A ridiculous kind of heroism … Penélope Cruz and Chino Darín in The Queen of Spain. Photograph: Atresmedia Cine
A ridiculous kind of heroism … Penélope Cruz and Chino Darín in The Queen of Spain. Photograph: Atresmedia Cine

The Queen of Spain review – Cruz control: regal method in the madness

This article is more than 7 years old

Penélope Cruz rescues this frequently silly comedy, set on a 1950s film set in Franco’s Spain, as a larger-than-life actor in an entertaining, at times exasperating story

There’s a kind of excitable silliness in this disposable, film-within-a-film comedy from Fernando Trueba, starring Penélope Cruz – to whom Trueba gave her big break in his 1992 film Belle Epoque. In fact, it’s maybe the nearest thing that this year’s Berlin film festival has to a Carry On. There are one or two groans and finger-drumming moments of impatience, due to its sentimentality, perverse nostalgia and knowingly retro sexual politics. But it also has a kind of puppyish excitability, one or two laughs, and a lovely song, when Cruz sings Granada on a movie set. In fact, Cruz saves the film. The cinephilia and movie-studio fetishism are picturesque, though Almodóvar has given us the same thing with more intensity and feeling.

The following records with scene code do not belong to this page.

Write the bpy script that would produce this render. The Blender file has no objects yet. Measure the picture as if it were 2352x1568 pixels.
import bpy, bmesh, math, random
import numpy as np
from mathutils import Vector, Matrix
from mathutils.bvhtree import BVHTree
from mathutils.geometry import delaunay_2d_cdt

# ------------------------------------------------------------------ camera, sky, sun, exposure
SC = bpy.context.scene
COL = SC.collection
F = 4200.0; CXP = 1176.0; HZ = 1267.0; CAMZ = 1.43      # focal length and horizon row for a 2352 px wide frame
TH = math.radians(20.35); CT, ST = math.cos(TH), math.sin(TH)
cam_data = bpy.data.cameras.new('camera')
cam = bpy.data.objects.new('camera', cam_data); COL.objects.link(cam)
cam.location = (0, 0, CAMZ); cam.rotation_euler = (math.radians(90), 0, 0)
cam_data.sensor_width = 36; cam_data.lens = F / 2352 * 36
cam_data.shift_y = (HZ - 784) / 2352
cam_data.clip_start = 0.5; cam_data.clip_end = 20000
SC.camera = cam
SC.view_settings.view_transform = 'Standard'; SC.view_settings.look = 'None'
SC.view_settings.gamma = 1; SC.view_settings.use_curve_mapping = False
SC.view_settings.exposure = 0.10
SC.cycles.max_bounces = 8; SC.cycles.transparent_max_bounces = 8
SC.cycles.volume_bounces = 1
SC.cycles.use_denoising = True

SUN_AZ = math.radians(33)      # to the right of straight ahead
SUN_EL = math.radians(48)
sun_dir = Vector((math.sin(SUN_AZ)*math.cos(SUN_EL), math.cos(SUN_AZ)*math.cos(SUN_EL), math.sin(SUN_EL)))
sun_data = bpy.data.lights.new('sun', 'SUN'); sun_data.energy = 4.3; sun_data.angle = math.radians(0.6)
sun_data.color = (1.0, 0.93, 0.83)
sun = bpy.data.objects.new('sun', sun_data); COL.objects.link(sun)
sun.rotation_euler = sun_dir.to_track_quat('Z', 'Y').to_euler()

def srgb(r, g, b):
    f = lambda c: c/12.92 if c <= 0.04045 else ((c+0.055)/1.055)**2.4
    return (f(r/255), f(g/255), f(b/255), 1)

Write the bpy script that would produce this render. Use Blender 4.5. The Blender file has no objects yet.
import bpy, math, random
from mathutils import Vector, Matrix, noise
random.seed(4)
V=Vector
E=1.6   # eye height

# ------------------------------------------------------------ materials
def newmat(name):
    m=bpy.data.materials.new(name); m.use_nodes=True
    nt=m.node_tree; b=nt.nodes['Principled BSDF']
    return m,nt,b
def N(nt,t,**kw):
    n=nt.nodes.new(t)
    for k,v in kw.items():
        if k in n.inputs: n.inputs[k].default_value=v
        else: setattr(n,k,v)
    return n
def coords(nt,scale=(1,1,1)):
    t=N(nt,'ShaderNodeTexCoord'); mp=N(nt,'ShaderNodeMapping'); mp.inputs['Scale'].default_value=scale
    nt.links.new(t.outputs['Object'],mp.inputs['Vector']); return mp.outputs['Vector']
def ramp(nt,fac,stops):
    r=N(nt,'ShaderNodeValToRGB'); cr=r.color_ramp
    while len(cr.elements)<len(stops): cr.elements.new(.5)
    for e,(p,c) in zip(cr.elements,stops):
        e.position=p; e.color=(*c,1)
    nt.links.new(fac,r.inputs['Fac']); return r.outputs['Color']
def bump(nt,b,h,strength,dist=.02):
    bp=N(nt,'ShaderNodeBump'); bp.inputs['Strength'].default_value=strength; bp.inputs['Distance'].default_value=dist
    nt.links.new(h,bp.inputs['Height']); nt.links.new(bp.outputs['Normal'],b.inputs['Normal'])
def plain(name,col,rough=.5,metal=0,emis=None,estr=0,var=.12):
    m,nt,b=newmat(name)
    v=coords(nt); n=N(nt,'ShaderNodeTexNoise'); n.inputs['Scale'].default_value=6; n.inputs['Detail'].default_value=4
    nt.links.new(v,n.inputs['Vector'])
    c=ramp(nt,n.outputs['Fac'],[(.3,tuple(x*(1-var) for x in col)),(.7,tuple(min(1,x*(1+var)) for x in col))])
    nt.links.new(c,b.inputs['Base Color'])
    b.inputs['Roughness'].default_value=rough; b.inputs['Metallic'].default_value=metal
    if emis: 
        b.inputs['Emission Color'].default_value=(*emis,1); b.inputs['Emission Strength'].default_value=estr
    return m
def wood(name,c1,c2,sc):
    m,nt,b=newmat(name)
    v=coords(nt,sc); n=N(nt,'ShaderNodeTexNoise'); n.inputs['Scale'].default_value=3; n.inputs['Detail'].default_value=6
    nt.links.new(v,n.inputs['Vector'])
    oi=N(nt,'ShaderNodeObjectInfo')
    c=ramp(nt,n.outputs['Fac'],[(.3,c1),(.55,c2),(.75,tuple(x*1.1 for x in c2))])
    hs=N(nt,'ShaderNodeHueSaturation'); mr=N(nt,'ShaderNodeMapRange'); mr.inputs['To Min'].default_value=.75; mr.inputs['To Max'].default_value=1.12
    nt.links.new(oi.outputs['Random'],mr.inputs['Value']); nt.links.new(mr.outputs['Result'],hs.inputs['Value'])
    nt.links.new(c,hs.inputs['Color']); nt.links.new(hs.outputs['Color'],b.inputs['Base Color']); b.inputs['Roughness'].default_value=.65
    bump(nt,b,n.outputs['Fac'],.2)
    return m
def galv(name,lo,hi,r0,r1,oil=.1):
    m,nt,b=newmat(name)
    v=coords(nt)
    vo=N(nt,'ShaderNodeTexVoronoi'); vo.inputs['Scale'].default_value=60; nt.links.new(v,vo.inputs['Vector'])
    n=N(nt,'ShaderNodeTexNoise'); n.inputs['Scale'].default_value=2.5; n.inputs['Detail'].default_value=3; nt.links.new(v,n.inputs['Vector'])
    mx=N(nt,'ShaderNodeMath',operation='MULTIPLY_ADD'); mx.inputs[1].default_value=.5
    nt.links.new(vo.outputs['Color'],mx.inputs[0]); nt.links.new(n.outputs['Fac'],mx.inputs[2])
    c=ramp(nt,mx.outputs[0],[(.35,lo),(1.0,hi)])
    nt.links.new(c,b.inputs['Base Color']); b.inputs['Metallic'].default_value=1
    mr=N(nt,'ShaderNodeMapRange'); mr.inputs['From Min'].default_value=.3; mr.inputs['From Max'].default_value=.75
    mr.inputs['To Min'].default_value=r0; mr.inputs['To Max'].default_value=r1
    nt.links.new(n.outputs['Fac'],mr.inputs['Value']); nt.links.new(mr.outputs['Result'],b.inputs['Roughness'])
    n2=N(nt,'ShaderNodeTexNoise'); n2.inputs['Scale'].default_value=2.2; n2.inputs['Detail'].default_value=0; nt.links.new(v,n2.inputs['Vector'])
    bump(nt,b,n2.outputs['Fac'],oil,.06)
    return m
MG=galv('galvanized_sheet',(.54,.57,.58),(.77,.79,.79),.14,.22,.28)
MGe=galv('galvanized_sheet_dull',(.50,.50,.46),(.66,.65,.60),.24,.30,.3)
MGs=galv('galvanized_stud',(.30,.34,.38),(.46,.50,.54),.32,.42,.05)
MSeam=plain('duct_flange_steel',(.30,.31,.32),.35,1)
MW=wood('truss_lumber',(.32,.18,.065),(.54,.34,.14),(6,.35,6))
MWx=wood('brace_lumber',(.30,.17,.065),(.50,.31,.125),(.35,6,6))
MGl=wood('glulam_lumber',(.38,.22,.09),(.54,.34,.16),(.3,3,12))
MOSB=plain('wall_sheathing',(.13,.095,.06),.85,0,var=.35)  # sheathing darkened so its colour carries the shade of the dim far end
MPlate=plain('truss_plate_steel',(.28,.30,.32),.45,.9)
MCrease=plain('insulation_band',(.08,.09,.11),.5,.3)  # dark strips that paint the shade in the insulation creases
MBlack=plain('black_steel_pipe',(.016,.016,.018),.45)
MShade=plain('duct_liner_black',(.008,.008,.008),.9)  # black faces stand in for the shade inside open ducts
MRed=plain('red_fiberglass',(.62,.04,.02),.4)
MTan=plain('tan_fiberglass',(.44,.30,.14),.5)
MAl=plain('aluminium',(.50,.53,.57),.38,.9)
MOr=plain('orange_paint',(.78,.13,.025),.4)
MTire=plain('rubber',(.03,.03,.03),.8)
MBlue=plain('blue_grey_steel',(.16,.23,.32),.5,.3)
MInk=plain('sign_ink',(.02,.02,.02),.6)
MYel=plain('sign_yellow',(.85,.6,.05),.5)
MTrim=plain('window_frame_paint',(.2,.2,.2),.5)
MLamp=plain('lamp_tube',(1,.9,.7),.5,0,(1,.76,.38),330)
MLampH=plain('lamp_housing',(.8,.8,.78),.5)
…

The setting is the 1950s, which is introduced by an extended archive-reel montage over the opening credits, patched in with the spoof “real” figures of this film. Cruz plays Macarena Granada, a gorgeously beautiful and much-married Spanish movie star who has had a tremendous Loren-ish career in Hollywood and now returns to Franco’s Spain to star in an American co-production into which the Spanish state has poured funds, due to its ringingly patriotic subject matter: it is the story of Queen Isabella of Castile. But from the start the production has problems: Macarena has the hots for a cute guy on the crew, necessitating farcical trips with him back to her dressing room, and the director, a John Ford-ish guy with an eyepatch, keeps falling asleep. Director JA Bayona has a cameo as a projectionist, and Arturo Ripstein has something similar in his role as big-shot Hollywood producer Sam Spiegelman (a pretty perfunctory renaming of Sam Spiegel). Javier Cámara is an assistant director, Mandy Patinkin is a left-ish US screenwriter and McCarthy exile, who confesses that the original script, about Columbus and America, had to be hastily and incoherently rewritten because it wasn’t sufficiently reactionary for Franco.

Antonio Resines plays Blas Fontineros, a once-renowned film director, now an unperson in Spain due to his leftwing views, having been on the losing side in the civil war, and imprisoned in a concentration camp during the second world war, leading to rumours that he was dead. He is now serving out a day-release jail term, doing manual work on the state-sponsored film set. His friends and admirers hatch a bizarre plan to help him escape across the border to France. This they intend to do by dressing in full costume as 15th-century knights and “kidnapping” him, hoping that everyone will think it’s something to do with the movie: a weird new twist on Argo.

It is entirely preposterous – on the dividing line between entertaining and exasperating, and sometimes the wrong side of that line. The representation of swishy gay men is pretty gamey. But in the final analysis, Cruz carries the film. She has a ridiculous kind of heroism, and her disguises are hilarious, particularly as a knight, when she insists on wearing a false beard under her helmet.